Annina Baur: Kaum habe ich mich in die rot bezogenen Kissen und Decken gekuschelt, ist es mit der Gemütlichkeit jedoch jäh vorbei. Blitzschnell aber unverkennbar rennt eine dicke, schwarze Spinne an meinem Kopfende des Fasses vorbei. Der Moment der Schockstarre genügt dem Tier, unbemerkt unter die Matratze zu flüchten. Bis wir ein Taschentuch in der Hand halten, um auf die Jagd zu gehen, ist das Corpus Delicti längst über alle Berge – genauso wie meine Müdigkeit verflogen ist, nachdem wir noch einmal erfolglos das ganze Fass nach der Spinne durchsucht haben. Ich verspüre den Drang, fluchtartig das Fass zu verlassen. Einzig mein Pflichtbewusstsein hält mich zurück. Ich kann die Kollegin jetzt nicht allein hier lassen.

Maira Schmidt: Mit der geflüchteten Spinne kann ich gut leben. Mich halten dagegen die vielen ungewohnten Geräusche vom Schlafen ab. Dann fängt es auch noch an zu regnen. Wie Kieselsteine trommeln die Tropfen auf unser Dach.
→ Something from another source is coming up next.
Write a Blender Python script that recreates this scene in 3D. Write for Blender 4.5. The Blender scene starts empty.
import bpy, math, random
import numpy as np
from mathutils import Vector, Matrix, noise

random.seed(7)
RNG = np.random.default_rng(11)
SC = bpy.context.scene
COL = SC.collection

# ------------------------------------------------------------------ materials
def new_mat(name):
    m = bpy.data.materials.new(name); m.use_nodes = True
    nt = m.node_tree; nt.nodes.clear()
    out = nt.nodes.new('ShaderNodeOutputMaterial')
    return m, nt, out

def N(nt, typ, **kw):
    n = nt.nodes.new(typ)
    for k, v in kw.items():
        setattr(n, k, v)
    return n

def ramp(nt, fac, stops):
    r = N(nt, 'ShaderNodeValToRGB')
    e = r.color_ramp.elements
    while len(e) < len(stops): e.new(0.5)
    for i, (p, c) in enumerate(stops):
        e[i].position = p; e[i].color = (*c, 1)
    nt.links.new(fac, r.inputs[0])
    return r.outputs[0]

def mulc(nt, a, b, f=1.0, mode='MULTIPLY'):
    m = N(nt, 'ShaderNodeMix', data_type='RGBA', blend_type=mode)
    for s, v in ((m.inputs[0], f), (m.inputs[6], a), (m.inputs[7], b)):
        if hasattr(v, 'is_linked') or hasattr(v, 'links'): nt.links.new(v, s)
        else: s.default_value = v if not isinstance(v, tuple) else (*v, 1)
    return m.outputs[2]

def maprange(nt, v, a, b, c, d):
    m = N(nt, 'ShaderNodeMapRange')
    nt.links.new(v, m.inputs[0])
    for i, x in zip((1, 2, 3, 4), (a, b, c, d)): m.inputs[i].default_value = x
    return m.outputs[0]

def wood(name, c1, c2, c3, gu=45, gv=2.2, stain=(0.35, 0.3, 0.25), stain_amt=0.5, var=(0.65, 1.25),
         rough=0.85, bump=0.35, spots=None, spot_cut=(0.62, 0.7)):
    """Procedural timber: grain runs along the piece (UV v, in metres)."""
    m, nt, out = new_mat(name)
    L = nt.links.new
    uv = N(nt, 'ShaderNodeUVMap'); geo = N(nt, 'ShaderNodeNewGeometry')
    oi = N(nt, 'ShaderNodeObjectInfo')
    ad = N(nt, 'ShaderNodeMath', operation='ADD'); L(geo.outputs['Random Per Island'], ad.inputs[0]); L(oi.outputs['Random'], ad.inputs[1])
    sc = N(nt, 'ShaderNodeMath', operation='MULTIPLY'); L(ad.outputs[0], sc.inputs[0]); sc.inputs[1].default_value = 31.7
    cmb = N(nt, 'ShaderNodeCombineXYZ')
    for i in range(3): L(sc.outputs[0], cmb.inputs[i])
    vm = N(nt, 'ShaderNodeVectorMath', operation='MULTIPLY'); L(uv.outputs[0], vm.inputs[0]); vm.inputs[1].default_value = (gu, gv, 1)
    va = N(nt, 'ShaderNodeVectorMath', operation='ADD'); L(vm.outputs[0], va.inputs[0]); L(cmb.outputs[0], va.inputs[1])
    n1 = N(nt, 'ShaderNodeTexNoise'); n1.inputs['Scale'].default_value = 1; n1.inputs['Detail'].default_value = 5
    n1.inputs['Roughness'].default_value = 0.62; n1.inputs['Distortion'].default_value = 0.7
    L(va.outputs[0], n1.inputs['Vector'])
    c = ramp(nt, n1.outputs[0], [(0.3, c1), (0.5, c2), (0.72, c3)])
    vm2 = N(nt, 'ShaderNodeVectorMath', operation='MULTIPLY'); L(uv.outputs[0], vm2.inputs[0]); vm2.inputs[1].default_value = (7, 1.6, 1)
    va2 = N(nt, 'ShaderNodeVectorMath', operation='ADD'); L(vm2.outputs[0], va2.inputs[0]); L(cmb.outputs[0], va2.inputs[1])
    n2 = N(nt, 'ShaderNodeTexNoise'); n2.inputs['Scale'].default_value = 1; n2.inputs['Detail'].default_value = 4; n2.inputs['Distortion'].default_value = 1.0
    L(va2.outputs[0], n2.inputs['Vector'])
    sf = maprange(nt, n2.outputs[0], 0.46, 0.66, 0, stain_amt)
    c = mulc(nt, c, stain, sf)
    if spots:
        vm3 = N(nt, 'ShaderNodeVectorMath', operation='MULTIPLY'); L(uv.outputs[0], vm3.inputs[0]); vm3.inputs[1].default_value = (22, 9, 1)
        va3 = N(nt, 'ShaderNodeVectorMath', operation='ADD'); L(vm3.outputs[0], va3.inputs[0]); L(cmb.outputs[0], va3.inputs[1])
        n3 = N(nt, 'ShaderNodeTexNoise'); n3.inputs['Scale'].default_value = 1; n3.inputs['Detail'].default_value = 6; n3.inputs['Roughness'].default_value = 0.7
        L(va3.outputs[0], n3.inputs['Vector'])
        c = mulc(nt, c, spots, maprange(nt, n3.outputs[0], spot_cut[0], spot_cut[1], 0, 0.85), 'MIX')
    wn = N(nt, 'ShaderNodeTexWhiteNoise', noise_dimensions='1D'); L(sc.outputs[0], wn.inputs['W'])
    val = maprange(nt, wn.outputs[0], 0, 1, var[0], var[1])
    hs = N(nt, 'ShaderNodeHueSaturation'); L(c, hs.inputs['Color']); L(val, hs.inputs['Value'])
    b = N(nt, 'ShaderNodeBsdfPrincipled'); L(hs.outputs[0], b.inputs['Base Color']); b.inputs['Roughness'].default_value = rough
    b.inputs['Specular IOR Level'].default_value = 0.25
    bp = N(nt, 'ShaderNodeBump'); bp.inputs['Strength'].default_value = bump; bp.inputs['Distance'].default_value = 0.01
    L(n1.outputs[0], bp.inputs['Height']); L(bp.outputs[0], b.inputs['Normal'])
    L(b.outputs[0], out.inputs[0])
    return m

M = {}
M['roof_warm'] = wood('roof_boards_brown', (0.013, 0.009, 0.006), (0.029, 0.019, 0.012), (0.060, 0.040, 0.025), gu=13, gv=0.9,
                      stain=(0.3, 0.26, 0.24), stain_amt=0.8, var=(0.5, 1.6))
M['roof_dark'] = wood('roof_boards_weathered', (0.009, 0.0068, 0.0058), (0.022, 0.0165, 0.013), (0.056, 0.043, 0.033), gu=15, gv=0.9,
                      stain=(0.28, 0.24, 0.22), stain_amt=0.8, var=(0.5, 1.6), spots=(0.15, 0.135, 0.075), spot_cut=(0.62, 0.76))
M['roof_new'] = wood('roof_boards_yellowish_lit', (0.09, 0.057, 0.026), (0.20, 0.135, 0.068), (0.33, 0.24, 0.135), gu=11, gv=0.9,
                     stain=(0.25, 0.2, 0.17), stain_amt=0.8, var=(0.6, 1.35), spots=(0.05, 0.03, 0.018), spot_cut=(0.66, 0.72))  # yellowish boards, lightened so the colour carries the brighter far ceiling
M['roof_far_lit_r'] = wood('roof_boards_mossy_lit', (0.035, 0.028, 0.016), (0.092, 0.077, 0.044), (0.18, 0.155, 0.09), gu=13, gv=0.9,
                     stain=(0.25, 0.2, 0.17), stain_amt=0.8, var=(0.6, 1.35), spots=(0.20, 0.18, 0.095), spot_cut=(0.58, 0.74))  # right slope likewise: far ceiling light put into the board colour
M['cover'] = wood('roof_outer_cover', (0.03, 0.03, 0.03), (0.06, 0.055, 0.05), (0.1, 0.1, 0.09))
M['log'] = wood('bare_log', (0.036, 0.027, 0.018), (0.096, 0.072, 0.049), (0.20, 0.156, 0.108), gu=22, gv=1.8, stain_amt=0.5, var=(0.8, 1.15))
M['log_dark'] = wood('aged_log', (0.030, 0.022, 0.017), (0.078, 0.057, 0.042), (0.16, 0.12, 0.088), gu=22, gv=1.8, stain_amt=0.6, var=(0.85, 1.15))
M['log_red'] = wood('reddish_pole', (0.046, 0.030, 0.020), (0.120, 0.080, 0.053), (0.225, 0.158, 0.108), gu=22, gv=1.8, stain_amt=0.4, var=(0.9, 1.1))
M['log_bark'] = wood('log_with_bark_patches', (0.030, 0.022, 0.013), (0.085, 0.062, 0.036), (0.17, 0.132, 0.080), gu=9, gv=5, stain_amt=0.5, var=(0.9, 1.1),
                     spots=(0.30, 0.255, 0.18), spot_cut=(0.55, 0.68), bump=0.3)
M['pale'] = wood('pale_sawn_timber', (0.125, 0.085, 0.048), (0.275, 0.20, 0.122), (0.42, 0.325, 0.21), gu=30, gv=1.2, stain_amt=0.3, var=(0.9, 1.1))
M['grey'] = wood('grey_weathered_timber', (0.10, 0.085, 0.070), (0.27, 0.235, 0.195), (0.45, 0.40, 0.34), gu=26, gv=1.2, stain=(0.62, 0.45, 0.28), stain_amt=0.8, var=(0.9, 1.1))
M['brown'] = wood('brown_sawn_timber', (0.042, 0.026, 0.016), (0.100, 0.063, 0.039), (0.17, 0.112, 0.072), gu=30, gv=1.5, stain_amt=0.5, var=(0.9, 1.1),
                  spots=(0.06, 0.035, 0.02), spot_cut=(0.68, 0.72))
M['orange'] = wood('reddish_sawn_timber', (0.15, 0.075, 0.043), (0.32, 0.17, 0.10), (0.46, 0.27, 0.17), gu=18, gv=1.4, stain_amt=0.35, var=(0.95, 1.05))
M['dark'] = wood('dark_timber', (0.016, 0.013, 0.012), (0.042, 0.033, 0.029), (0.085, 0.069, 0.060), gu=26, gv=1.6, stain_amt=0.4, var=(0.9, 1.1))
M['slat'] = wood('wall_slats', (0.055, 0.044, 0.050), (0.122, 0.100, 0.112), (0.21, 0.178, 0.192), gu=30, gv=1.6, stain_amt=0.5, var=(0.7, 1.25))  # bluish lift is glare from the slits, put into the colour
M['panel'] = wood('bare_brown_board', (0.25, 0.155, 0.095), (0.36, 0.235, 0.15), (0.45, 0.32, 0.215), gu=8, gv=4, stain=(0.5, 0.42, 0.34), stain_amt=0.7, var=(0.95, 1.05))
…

Annina Baur: Irgendwann übermannt mich die Müdigkeit dann doch und es reicht zumindest noch für ein paar Stunden Schlaf. Als der Wecker klingelt, stellt sich dennoch eine gewisse Erleichterung ein: Noch einmal schnell alle Taschen ausgeschüttelt und raus aus dem Fass – der Riesenspinne möchte ich am frühen Morgen nicht noch einmal in die Augen schauen.

Maira Schmidt: Auf mich wartet die größte Herausforderung dieses Ausflugs noch: der Weg zu den Duschen. Also Fass-Tür auf, den Regenschirm aufgespannt und in Flip-Flops und Schlafanzug über den Campingplatz. Die relativ neuen und gut gepflegten Sanitäreinrichtungen entschädigen mich aber für diese Strapazen. Dass es am Campingplatz-Kiosk dann auch noch einen frischen Kaffee gibt, stimmt mich noch versöhnlicher. Zum Camping-Urlauber werde ich wohl nie, aber eine Nacht im Fass, das hat schon was.